Candidates are Sitting Ducks for Cyber Pranksters
De facto Republican presidential nominee Mitt Romney should have seen this coming. As secretive as the former Massachusetts governor was of his office emails (according to a Wall Street Journal report his aides deleted all messages from a state server) he apparently created an obvious answer to a password reset question for his personal webmail account. As first reported by Gawker, a tipster claims to have guessed the name of Romney’s favorite pet and popped open the alleged dog abuser’s Hotmail account.
Romney may have committed the other password faux pas of using the same code for multiple accounts. The Hotmail password worked on his DropBox online storage space too, according to Gawker.
As Nextgov’s sources warned in December, Ditch the Gmail addresses, politicians:
A glance through the biographical information in publicly available social-network profiles can provide clues to a person's password recovery answers, experts point out. "And yet people still do dumb things: They give honest answers to security questions," [hacker-cum-security consultant Jennifer] Emick said.

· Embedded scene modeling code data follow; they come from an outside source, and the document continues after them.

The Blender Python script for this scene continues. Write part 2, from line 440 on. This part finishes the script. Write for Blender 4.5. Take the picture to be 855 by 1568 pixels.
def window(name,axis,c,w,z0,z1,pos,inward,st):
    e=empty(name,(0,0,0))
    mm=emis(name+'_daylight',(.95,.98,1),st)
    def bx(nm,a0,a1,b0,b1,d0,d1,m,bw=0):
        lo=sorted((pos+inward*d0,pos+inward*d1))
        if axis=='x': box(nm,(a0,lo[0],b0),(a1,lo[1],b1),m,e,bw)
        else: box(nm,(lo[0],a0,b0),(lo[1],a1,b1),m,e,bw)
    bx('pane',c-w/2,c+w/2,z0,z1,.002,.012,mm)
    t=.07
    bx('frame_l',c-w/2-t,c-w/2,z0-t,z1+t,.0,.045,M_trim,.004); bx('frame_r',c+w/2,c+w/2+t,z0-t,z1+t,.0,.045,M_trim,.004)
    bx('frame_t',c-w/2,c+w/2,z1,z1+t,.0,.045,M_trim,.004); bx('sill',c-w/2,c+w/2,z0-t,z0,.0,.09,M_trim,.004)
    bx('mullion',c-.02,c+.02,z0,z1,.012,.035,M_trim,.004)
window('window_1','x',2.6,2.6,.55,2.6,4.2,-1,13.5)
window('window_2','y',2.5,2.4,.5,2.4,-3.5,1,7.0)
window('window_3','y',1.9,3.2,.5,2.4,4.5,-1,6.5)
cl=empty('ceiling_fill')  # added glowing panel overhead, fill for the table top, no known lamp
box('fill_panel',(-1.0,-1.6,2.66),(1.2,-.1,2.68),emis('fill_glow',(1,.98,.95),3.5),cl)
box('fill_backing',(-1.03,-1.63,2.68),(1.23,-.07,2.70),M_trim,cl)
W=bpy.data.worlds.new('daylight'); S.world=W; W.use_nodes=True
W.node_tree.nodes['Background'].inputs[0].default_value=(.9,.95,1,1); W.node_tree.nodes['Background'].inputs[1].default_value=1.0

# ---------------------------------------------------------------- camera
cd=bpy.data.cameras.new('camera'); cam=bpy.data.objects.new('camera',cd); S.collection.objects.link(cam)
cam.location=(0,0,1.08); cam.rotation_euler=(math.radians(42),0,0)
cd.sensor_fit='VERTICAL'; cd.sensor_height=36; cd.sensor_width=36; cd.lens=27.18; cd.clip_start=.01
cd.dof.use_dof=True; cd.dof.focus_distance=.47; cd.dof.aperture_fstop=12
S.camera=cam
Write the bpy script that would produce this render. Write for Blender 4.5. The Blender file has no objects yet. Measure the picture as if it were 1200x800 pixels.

Chris K. Ridder, a San Francisco-based attorney and former resident fellow at Stanford Law School's Center for Internet and Society, said, "People might want to think more about their password reset questions. You don't put the real name of your cat in there, if you're going to find that on Facebook."
On Wednesday afternoon, Secret Service spokesman Brian Leary said agents were investigating the Romney hack. The agency is authorized to protect major presidential candidates.